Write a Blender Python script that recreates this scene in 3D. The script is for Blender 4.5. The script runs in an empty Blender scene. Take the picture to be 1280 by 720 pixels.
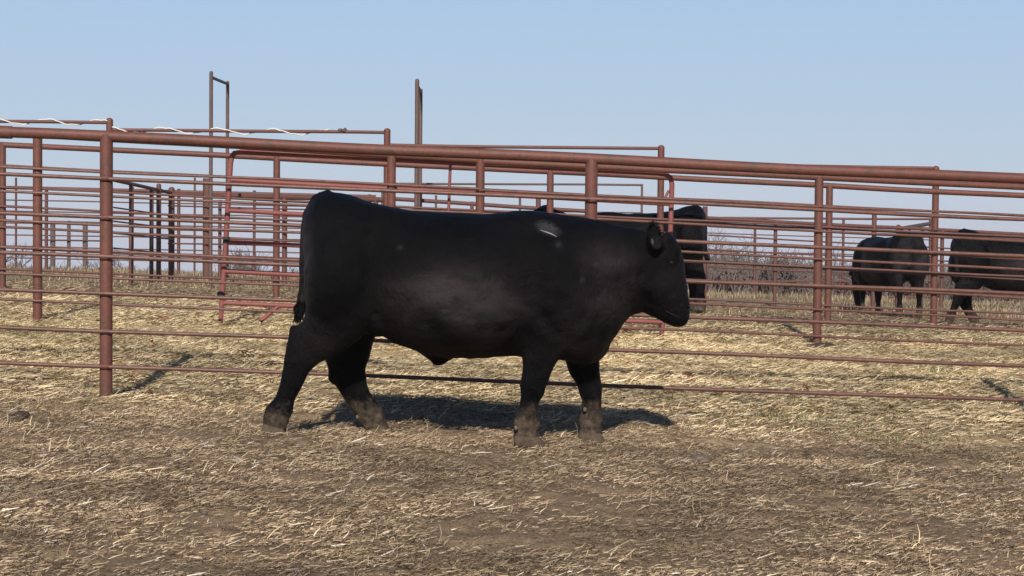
import bpy, bmesh, math, random
import numpy as np
from mathutils import Vector, Matrix, noise

random.seed(7); rng = np.random.default_rng(7)
S = bpy.context.scene
C = bpy.data.collections.new("scene"); S.collection.children.link(C)
R = math.radians

# ---------------------------------------------------------------- camera
F = 2050.0            # focal length in pixels of a 1280 px wide picture
EYE = 1.07
cam = bpy.data.cameras.new("camera"); co = bpy.data.objects.new("camera", cam); C.objects.link(co)
cam.sensor_width = 36; cam.lens = 36 * F / 1280
cam.clip_start = 0.1; cam.clip_end = 6000
PITCH = math.atan(60 / F)
CR = Matrix.Rotation(math.pi / 2 - PITCH, 3, 'X') @ Matrix.Rotation(R(0.5), 3, 'Z')
co.matrix_world = Matrix.Translation((0, 0, EYE)) @ CR.to_4x4()
S.camera = co
# ---------------------------------------------------------------- light
SUN_EL = 33.0; SUN_AZ = -2.0
w = bpy.data.worlds.new("World"); S.world = w; w.use_nodes = True
wn = w.node_tree.nodes; wl = w.node_tree.links
sky = wn.new('ShaderNodeTexSky'); sky.sky_type = 'NISHITA'; sky.sun_disc = False
sky.sun_elevation = R(SUN_EL); sky.sun_rotation = R(180 + SUN_AZ)
sky.air_density = 1.0; sky.dust_density = 0.6; sky.ozone_density = 1.5
bg = wn['Background']; bg.inputs['Strength'].default_value = 0.08
# thin high haze over the blue: the sky pales towards the horizon
wtc = wn.new('ShaderNodeTexCoord'); wsx = wn.new('ShaderNodeSeparateXYZ'); wl.new(wtc.outputs['Generated'], wsx.inputs[0])
wr = wn.new('ShaderNodeValToRGB'); we = wr.color_ramp.elements
SKY = [(0, (.575, .612, .745)), (.05, (.500, .605, .755)), (.145, (.425, .590, .815)), (.36, (.06, .14, .34)), (1, (.02, .05, .16))]  # upper dome, out of view, darkened to cut sky fill in shadows
while len(we) < len(SKY): we.new(.5)
for i_, (p_, c_) in enumerate(SKY): we[i_].position = p_; we[i_].color = (*c_, 1)
wl.new(wsx.outputs[2], wr.inputs[0])
wm = wn.new('ShaderNodeVectorMath'); wm.operation = 'SCALE'; wm.inputs['Scale'].default_value = 1 / .08; wl.new(wr.outputs[0], wm.inputs[0])
wx = wn.new('ShaderNodeMix'); wx.data_type = 'RGBA'; wx.inputs[0].default_value = .85
wl.new(sky.outputs[0], wx.inputs[6]); wl.new(wm.outputs[0], wx.inputs[7]); wl.new(wx.outputs[2], bg.inputs[0])
sl = bpy.data.lights.new("sun", 'SUN'); sl.energy = 5.0; sl.angle = R(0.6); sl.color = (1, .93, .86)
so = bpy.data.objects.new("sun", sl); C.objects.link(so)
so.rotation_euler = (R(90 - SUN_EL), 0, R(SUN_AZ))
S.view_settings.view_transform = 'Standard'; S.view_settings.look = 'None'
S.view_settings.exposure = 0.0; S.view_settings.gamma = 1
S.render.engine = 'CYCLES'

# ---------------------------------------------------------------- helpers
def ray(px, py):
    return CR @ Vector(((px - 640) / F, -(py - 360) / F, -1))
def P(px, py, D):
    """point seen at this pixel of the photograph, at distance D along +Y"""
    d = ray(px, py); return Vector((0, 0, EYE)) + d * (D / d.y)
def tag(o, label=None, cat=None, group=None, kind=None):
    if label: o['label'] = label
    if cat: o['category'] = cat
    if group: o['group'] = group
    if kind: o['kind'] = kind
    return o
def link(name, me, mat=None, parent=None, smooth=True):
    o = bpy.data.objects.new(name, me); C.objects.link(o)
    if mat:
        me.materials.clear(); me.materials.append(mat)
    if smooth and len(me.polygons):
        me.polygons.foreach_set('use_smooth', [True] * len(me.polygons))
    if parent:
        o.parent = parent; o.matrix_parent_inverse = Matrix.Translation(-parent.location)
    return o
def empty(name, loc):
    o = bpy.data.objects.new(name, None); C.objects.link(o); o.location = loc
    o.empty_display_size = .1
    return o
def mesh_from(verts, faces, name='m'):
    me = bpy.data.meshes.new(name); me.from_pydata([tuple(v) for v in verts], [], faces); me.update(); return me
class MB:
    def __init__(s): s.v = []; s.f = []
    def tube(s, pts, r, n=10, cap=True):
        pts = [Vector(p) for p in pts]
        rr = r if isinstance(r, (list, tuple)) else [r] * len(pts)
        b = len(s.v); up = None
        for i, p in enumerate(pts):
            t = (pts[min(i + 1, len(pts) - 1)] - pts[max(i - 1, 0)]).normalized()
            if up is None: up = t.orthogonal().normalized()
            up = (up - t * up.dot(t)).normalized(); q = t.cross(up)
            for k in range(n):
                a = 2 * math.pi * k / n
                s.v.append(p + up * (math.cos(a) * rr[i]) + q * (math.sin(a) * rr[i]))
        for i in range(len(pts) - 1):
            for k in range(n):
                k2 = (k + 1) % n
                s.f.append((b + i * n + k, b + i * n + k2, b + (i + 1) * n + k2, b + (i + 1) * n + k))
        if cap:
            s.f.append(tuple(b + k for k in range(n))[::-1])
            s.f.append(tuple(b + (len(pts) - 1) * n + k for k in range(n)))
        return s
    def dome(s, c, r, h, n=12, m=4):
        b = len(s.v)
        for j in range(m):
            a = j / m * math.pi / 2
            for k in range(n):
                t = 2 * math.pi * k / n
                s.v.append(Vector(c) + Vector((math.cos(t) * r * math.cos(a), math.sin(t) * r * math.cos(a), h * math.sin(a))))
        s.v.append(Vector(c) + Vector((0, 0, h)))
        for j in range(m - 1):
            for k in range(n):
                k2 = (k + 1) % n
                s.f.append((b + j * n + k, b + j * n + k2, b + (j + 1) * n + k2, b + (j + 1) * n + k))
        for k in range(n): s.f.append((b + (m - 1) * n + k, b + (m - 1) * n + (k + 1) % n, b + m * n))
        return s
    def ellipsoid(s, c, ax, n=20, m=12, rot=None):
        b = len(s.v); c = Vector(c)
        for j in range(1, m):
            a = math.pi * j / m
            for k in range(n):
                t = 2 * math.pi * k / n
                v = Vector((ax[0] * math.sin(a) * math.cos(t), ax[1] * math.sin(a) * math.sin(t), ax[2] * math.cos(a)))
                if rot: v = rot @ v
                s.v.append(c + v)
        top = Vector((0, 0, ax[2])); bot = -top
        if rot: top = rot @ top; bot = rot @ bot
        s.v.append(c + top); s.v.append(c + bot); it = len(s.v) - 2; ib = it + 1
        for j in range(m - 2):
            for k in range(n):
                k2 = (k + 1) % n
                s.f.append((b + j * n + k, b + (j + 1) * n + k, b + (j + 1) * n + k2, b + j * n + k2))
        for k in range(n):
            k2 = (k + 1) % n
            s.f.append((it, b + k, b + k2)); s.f.append((ib, b + (m - 2) * n + k2, b + (m - 2) * n + k))
        return s
    def loft(s, secs, n=24, ex=2.0):
        """secs: (edge point A, edge point B, lateral half width vector)"""
        b = len(s.v)
        for A, B, W in secs:
            A = Vector(A); B = Vector(B); c = (A + B) / 2; u = (A - B) / 2
            for k in range(n):
                t = 2 * math.pi * k / n; ct, st = math.cos(t), math.sin(t)
                e = 2 / ex
                s.v.append(c + u * (math.copysign(abs(ct) ** e, ct)) + W * (math.copysign(abs(st) ** e, st)))
        m = len(secs)
        for i in range(m - 1):
            for k in range(n):
                k2 = (k + 1) % n
                s.f.append((b + i * n + k, b + i * n + k2, b + (i + 1) * n + k2, b + (i + 1) * n + k))
        s.f.append(tuple(b + k for k in range(n))[::-1]); s.f.append(tuple(b + (m - 1) * n + k for k in range(n)))
        return s
    def build(s, name, mat, parent=None, smooth=True):
        me = mesh_from(s.v, s.f, name)
        bm = bmesh.new(); bm.from_mesh(me); bmesh.ops.recalc_face_normals(bm, faces=bm.faces); bm.to_mesh(me); bm.free()
        o = link(name, me, mat, parent, smooth)
        if smooth:
            try: me.set_sharp_from_angle(angle=R(50))
            except Exception: pass
        return o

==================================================

▸ **Directive**
Please quote the lines of the material, beginning with the first and ending with the one that contains "from mathutils import Vector, Matrix, noise", exactly as written and without any pictures.

▸ **Exercise solution**
Write a Blender Python script that recreates this scene in 3D. The script is for Blender 4.5. The script runs in an empty Blender scene. Take the picture to be 1280 by 720 pixels.
import bpy, bmesh, math, random
import numpy as np
from mathutils import Vector, Matrix, noise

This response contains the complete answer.